Autoportrait. Arthur Singer

He never smiled. Victor Dowd

Harold Laynor
George Vander Sluis
L'art du trompe-l'oeil n'est pas l'apanage des Américains. En 14-18, l'armée française crée la première section de camouflage, dont l'emblème, un petit caméléon, était brodé sur un brassard rouge et blanc.
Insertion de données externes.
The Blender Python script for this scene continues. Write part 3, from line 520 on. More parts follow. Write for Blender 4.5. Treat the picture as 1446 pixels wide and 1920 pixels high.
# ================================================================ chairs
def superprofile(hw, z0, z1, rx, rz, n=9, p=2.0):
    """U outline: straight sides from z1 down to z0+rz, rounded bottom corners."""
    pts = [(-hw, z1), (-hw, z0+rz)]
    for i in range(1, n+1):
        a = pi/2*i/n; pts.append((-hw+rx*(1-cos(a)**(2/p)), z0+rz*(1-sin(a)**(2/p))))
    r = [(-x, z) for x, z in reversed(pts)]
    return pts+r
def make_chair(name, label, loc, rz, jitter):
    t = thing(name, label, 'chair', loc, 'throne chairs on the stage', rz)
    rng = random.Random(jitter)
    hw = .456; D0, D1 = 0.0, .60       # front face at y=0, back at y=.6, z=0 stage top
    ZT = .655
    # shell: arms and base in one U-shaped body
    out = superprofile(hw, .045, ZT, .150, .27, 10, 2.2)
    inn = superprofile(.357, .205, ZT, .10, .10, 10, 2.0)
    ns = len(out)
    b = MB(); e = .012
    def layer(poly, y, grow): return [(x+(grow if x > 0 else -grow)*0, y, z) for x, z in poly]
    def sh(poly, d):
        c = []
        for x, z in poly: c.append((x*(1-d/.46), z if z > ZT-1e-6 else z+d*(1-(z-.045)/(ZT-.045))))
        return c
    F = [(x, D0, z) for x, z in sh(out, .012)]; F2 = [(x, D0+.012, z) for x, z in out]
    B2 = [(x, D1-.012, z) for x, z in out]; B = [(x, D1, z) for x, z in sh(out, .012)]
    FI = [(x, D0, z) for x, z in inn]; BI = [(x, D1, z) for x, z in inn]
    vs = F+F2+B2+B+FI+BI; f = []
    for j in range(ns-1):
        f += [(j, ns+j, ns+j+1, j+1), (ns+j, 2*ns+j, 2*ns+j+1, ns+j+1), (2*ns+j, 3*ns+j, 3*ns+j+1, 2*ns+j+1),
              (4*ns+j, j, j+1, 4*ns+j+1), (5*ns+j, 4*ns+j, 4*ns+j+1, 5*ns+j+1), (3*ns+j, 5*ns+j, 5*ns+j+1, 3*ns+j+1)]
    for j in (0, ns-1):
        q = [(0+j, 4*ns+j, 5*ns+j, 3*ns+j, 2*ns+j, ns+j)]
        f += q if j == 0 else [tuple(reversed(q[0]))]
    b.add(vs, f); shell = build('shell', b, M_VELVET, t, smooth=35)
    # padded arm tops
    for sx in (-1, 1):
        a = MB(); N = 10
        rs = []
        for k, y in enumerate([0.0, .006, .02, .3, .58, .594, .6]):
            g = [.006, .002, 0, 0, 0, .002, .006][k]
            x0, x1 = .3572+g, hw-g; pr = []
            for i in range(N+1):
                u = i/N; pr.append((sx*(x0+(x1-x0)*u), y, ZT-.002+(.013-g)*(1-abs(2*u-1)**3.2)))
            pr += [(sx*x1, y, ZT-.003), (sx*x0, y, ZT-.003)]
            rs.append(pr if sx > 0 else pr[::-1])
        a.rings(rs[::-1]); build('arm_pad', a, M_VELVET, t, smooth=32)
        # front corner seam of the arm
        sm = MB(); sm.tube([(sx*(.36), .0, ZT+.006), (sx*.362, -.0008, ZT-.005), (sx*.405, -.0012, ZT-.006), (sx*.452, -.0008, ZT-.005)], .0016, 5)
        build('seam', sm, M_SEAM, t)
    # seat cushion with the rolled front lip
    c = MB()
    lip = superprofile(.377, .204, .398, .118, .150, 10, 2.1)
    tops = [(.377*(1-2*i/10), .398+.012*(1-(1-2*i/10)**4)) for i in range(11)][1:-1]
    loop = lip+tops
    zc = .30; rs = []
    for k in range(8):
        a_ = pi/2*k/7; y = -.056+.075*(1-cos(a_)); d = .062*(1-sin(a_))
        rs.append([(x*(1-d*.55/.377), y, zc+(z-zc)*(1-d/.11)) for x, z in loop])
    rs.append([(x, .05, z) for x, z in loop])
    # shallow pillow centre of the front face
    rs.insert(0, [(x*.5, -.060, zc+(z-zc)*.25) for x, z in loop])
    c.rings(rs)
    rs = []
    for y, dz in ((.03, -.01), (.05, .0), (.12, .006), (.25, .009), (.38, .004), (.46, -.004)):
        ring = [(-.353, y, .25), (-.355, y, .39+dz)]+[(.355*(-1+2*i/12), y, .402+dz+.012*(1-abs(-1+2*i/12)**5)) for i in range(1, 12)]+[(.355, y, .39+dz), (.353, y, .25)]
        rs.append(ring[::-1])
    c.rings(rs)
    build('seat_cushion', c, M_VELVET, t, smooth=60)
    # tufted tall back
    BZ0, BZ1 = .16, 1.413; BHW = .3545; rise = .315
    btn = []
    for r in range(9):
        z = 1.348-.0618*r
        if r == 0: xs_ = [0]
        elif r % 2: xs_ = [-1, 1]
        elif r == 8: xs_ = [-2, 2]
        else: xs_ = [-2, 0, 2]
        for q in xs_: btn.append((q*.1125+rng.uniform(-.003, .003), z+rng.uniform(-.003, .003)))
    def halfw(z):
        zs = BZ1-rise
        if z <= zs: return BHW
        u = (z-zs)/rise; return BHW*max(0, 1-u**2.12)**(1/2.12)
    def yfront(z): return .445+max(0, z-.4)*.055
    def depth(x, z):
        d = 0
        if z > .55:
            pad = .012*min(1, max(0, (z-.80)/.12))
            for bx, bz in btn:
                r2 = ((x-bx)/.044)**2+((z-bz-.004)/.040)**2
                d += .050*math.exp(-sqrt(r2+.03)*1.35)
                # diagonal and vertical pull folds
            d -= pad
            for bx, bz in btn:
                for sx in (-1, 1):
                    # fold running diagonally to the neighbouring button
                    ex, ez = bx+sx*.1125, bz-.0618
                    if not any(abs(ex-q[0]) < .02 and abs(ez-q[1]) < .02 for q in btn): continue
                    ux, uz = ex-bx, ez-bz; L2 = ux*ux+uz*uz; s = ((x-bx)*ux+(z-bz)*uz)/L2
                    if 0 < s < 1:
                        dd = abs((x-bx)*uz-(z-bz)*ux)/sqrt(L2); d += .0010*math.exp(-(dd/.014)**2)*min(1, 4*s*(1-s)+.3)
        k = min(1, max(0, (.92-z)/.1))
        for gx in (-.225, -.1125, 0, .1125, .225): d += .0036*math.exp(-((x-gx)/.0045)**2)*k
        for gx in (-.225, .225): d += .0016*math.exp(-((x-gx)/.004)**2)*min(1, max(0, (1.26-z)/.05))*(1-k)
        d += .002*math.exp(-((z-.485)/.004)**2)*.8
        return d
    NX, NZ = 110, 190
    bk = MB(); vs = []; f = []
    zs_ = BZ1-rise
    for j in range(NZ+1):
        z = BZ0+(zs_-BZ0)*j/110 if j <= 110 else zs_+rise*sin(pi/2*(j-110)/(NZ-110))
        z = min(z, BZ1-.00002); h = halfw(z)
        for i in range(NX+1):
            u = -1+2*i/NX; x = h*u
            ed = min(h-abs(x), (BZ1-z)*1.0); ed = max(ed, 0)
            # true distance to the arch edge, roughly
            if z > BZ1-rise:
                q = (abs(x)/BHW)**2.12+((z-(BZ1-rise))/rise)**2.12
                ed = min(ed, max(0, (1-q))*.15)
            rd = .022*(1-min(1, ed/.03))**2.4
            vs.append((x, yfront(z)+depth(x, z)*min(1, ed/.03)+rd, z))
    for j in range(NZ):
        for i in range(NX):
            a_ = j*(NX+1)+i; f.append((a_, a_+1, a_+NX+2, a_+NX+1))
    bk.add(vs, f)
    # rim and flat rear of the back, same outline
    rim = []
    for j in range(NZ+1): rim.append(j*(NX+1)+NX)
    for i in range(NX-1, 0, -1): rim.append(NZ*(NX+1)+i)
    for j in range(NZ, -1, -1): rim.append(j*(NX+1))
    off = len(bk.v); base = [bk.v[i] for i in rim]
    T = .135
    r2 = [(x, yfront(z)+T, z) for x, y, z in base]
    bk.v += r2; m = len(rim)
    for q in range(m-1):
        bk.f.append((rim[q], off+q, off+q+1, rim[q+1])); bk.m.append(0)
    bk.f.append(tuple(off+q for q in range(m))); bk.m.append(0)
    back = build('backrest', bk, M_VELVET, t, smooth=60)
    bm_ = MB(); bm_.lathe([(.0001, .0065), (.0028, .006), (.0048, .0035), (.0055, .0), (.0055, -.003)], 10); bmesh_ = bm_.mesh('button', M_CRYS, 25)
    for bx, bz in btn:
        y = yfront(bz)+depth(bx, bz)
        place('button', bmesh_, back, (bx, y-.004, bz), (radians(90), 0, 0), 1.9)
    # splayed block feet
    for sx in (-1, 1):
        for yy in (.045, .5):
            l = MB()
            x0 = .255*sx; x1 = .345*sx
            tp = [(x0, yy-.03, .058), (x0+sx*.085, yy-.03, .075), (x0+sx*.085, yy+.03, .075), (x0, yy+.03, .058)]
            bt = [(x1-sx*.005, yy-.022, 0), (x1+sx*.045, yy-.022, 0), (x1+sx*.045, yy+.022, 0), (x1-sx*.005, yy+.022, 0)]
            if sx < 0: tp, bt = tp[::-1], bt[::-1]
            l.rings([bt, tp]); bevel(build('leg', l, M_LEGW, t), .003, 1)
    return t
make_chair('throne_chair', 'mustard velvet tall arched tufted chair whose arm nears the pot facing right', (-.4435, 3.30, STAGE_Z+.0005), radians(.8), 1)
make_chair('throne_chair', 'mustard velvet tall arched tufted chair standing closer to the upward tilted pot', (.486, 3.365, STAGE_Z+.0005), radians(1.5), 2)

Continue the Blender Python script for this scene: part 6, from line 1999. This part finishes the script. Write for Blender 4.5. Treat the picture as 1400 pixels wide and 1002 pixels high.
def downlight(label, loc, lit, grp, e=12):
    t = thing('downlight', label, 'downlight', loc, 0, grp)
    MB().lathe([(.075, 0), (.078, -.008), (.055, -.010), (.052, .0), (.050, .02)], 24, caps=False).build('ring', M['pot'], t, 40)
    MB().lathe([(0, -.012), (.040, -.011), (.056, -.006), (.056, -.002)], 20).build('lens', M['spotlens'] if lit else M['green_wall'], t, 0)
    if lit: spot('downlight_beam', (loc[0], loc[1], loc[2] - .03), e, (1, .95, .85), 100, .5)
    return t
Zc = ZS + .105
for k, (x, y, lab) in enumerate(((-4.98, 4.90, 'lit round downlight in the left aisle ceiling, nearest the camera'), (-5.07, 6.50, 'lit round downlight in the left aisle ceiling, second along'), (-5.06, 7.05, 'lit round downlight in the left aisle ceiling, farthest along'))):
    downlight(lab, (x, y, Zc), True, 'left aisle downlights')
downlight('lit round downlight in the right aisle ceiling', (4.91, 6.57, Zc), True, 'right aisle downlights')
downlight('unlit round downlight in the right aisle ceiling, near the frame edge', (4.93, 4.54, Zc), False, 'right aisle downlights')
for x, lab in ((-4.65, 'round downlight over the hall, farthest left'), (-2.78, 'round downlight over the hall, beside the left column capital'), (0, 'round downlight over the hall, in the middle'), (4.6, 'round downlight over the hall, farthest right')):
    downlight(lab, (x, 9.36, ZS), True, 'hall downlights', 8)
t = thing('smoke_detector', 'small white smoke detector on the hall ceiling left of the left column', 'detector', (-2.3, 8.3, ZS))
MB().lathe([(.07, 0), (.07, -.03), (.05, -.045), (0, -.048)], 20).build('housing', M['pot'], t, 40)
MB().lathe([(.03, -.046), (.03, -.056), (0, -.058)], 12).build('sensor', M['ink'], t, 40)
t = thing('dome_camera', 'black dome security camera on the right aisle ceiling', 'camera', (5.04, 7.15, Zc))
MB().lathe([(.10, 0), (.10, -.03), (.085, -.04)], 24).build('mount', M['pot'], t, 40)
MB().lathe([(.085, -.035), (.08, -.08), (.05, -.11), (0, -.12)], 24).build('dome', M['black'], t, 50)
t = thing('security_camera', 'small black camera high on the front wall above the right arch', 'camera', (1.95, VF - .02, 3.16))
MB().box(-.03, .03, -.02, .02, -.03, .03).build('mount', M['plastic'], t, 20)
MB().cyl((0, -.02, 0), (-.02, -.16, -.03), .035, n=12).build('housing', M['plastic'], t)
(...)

Artistes et décorateurs vont ainsi consacrer leur talent et leurs compétences pendant toute la durée de la guerre à réaliser des leurres, et ce sont les camoufleurs français qui formeront les Anglais, les Belges, les Italiens et les Américains à l'art du décor en temps de guerre. La connaissance des peintres de la direction de la lumière et de l'angle d'observation permettra de jouer sur les ombres portées des objets. L'apport des peintres cubistes sera déterminant : leur maîtrise de la fragmentation des formes permettra aux objets de se fondre littéralement dans le paysage !
Véhicules, bosquets peints sur toile, vaches paissant dans les près, arbres creux démontables protégeant des périscopes, faux soldats en embuscade, masquage de routes pour protéger les convois... La section de camouflage ose tout, transforme le grand canal du parc de Versailles en ruisseau champêtre, et déplace le nord de Paris et sa banlieue du côté de Roissy.
Les artistes français combattants s'attacheront aussi à transmettre la tragédie et la fraternité des armes. L'un des témoignages les plus touchants est le carnet de Renefer, adressé à sa fille de 8 ans. Il lui raconte la vie quotidienne des poilus, en évitant l'horreur et le carnage. Avec une infinie délicatesse, il aborde la mort de milliers de soldats tombés sur le champ de bataille, et la fragilité de son propre destin.